Una vez más,a “La pared”, “Negro”, “Pelón” y “Pikoto”,
con reconocimiento y gratitud.
A quienes hoy nos faltan porque,
a la hora decisiva,
no nos faltaron.
“Aquel que no conoce su historia está condenado a repetirla”. La frase, atribuida lo mismo a Napoleón Bonaparte que al filósofo español Jorge Agustín Nicolás Ruiz de Santayana, y que puede leerse en el acceso al bloque número 4 de lo que fuera el campo de concentración de Auschwitz, debiera ser recordatorio permanente para quienes ejercen el poder y toman decisiones en seguridad pública.
No hace mucho, el Estado Mexicano libraba una batalla contra el crimen organizado en Michoacán. Un grupo delincuencial, influenciado por la Cosa Nostra, emprendía una “cruzada” para ganar adeptos bajo el valor -tergiversado- de la figura de “La Familia”. Su proceso de escisión retorcería aún más su misión, recurriendo a fundamentos de la Edad Media y los “Caballeros Templarios” como forma de adoctrinamiento para engrosar sus filas y ejercer control.
La ascendencia de este grupo en algunos municipios, particularmente aquellos olvidados por autoridades estatales y federales, creció a la par de la violencia que ejercían para consolidar su plan de negocios ilícitos consistente en traficar drogas, extorsionar, secuestrar, asesinar y desaparecer personas. No hace falta contar los muertos para comprender las economías del crimen organizado, pues son el elemento menos indicativo de su poder real, “pero son la huella más visible y la que consigue hacer razonar con el estómago de forma inmediata”, [Saviano, 2009].
Quienes aún duden de la necesidad de un combate frontal a la delincuencia organizada, tienen mucho que estudiar sobre los efectos nocivos que genera el afán expansionista de malandrines empoderados.

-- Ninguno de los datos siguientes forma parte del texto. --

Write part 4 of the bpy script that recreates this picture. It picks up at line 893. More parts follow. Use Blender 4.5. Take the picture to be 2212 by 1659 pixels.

Michoacán vuelve a ser noticia y no por su enorme riqueza natural e invaluable patrimonio cultural, sino porque un grupo de bellacos reclaman como propia parte de su territorio, mientras desde el gobierno se apuesta por un llamado a la reconciliación de sus almas con la civilidad. En tanto eso sucede, Fuerzas Armadas y Guardia Nacional son violentadas y ofendidas de forma injusta.
Los medios han resaltado el hecho de que muchos bribones que ejercen dominio en la zona muestran sin pudor su rostro. No es novedad. Sucedió en el pasado y dicha osadía hizo que el brazo de la justica los alcance.

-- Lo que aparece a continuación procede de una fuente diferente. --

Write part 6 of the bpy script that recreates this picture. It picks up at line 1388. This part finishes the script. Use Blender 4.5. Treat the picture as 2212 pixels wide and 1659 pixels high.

Uno de esos trúhanes se llama Servando Gómez Martínez, apodado “La Tuta”. Su negocio era el mismo que -nuevamente- está en disputa por otra generación de gañanes. El 13 de julio de 2009, Servando y otros criminales privaron de la vida a 11 hombres y una mujer, jóvenes policías federales, que le daban seguimiento.
Servando cruzó la línea del comportamiento habitual de las cabezas del crimen. Se hizo mediático y popular. Daba entrevistas a prensa local e internacional; protagonizó reportajes en donde se le observaba repartir dinero y hacer promesas; se placeaba cual candidato en campaña. Extorsionaba lo mismo minas que productores de limón y aguacate; movía cantidades importantes de droga sintética, secuestraba y asesinaba. Sentó a la mesa a integrantes del gobierno local para fijar reglas. La captura del Estado en pleno.
Fue detenido por policías federales pertenecientes a la División Antidrogas, la misma a la que pertenecían los 12 asesinados de 2009, en un operativo guiado por las mejores prácticas de Inteligencia. Fue procesado y sentenciado.
Claudicar en el combate a la delincuencia organizada trae secuelas ominosas. Aguililla es una muestra. Michoacán y el país no merecen perder espacios a manos de la delincuencia organizada.
Por quienes ofrendaron la vida, por sus familias y la salud del Estado, se debe combatir la amnesia michoacana.